** Start DATASET SECTION **

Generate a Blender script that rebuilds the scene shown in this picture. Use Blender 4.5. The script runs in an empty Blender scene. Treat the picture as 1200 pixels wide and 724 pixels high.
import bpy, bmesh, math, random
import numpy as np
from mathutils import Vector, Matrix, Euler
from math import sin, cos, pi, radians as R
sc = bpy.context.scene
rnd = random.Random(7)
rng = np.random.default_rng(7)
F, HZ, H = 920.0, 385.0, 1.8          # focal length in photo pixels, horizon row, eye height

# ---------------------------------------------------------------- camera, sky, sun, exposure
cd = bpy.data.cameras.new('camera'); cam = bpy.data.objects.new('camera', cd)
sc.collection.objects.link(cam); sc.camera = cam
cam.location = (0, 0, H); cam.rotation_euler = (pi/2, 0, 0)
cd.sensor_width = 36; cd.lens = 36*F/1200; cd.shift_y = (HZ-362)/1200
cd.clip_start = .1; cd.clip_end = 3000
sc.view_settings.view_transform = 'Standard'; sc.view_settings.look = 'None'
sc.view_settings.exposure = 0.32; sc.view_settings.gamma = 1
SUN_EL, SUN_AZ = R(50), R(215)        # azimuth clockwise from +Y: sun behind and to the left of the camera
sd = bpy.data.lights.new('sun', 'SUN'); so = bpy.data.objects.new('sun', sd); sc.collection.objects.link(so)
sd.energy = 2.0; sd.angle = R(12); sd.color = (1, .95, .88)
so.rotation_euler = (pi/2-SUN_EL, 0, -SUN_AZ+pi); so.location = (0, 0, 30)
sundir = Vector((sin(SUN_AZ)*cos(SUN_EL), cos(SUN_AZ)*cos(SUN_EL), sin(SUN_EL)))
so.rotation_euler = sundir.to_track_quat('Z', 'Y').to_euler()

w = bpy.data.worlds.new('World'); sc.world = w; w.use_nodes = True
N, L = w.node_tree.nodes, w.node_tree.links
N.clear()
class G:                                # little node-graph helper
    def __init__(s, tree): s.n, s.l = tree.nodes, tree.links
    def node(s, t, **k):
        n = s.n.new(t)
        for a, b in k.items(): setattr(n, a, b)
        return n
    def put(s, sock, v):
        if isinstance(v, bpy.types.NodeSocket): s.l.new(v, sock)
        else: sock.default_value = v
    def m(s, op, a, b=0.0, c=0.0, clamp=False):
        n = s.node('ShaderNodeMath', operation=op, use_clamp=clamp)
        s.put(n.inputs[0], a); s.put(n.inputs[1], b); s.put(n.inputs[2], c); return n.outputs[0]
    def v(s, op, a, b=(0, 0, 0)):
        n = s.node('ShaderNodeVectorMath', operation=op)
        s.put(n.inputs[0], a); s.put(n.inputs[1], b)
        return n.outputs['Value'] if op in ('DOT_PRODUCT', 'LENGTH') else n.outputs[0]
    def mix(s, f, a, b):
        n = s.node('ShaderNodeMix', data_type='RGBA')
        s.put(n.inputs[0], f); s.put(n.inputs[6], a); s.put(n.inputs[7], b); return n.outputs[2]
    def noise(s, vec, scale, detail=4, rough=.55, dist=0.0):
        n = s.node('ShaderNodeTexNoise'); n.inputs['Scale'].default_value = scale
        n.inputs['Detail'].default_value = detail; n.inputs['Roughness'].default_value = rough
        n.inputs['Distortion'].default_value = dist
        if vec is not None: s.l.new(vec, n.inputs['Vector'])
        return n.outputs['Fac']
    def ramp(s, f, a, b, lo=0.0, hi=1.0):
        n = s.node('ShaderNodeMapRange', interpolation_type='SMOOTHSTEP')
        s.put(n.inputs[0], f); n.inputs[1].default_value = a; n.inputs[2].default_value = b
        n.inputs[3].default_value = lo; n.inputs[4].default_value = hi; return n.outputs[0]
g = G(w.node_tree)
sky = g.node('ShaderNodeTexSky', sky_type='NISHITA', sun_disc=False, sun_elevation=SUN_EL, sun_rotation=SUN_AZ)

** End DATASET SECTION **

GIVEN EXERCISE: Without changing anything, quote the lines from the top of the data to the line that contains "F, HZ, H = 920.0, 385.0, 1.8", including that line.

WORKED SOLUTION:
Generate a Blender script that rebuilds the scene shown in this picture. Use Blender 4.5. The script runs in an empty Blender scene. Treat the picture as 1200 pixels wide and 724 pixels high.
import bpy, bmesh, math, random
import numpy as np
from mathutils import Vector, Matrix, Euler
from math import sin, cos, pi, radians as R
sc = bpy.context.scene
rnd = random.Random(7)
rng = np.random.default_rng(7)
F, HZ, H = 920.0, 385.0, 1.8          # focal length in photo pixels, horizon row, eye height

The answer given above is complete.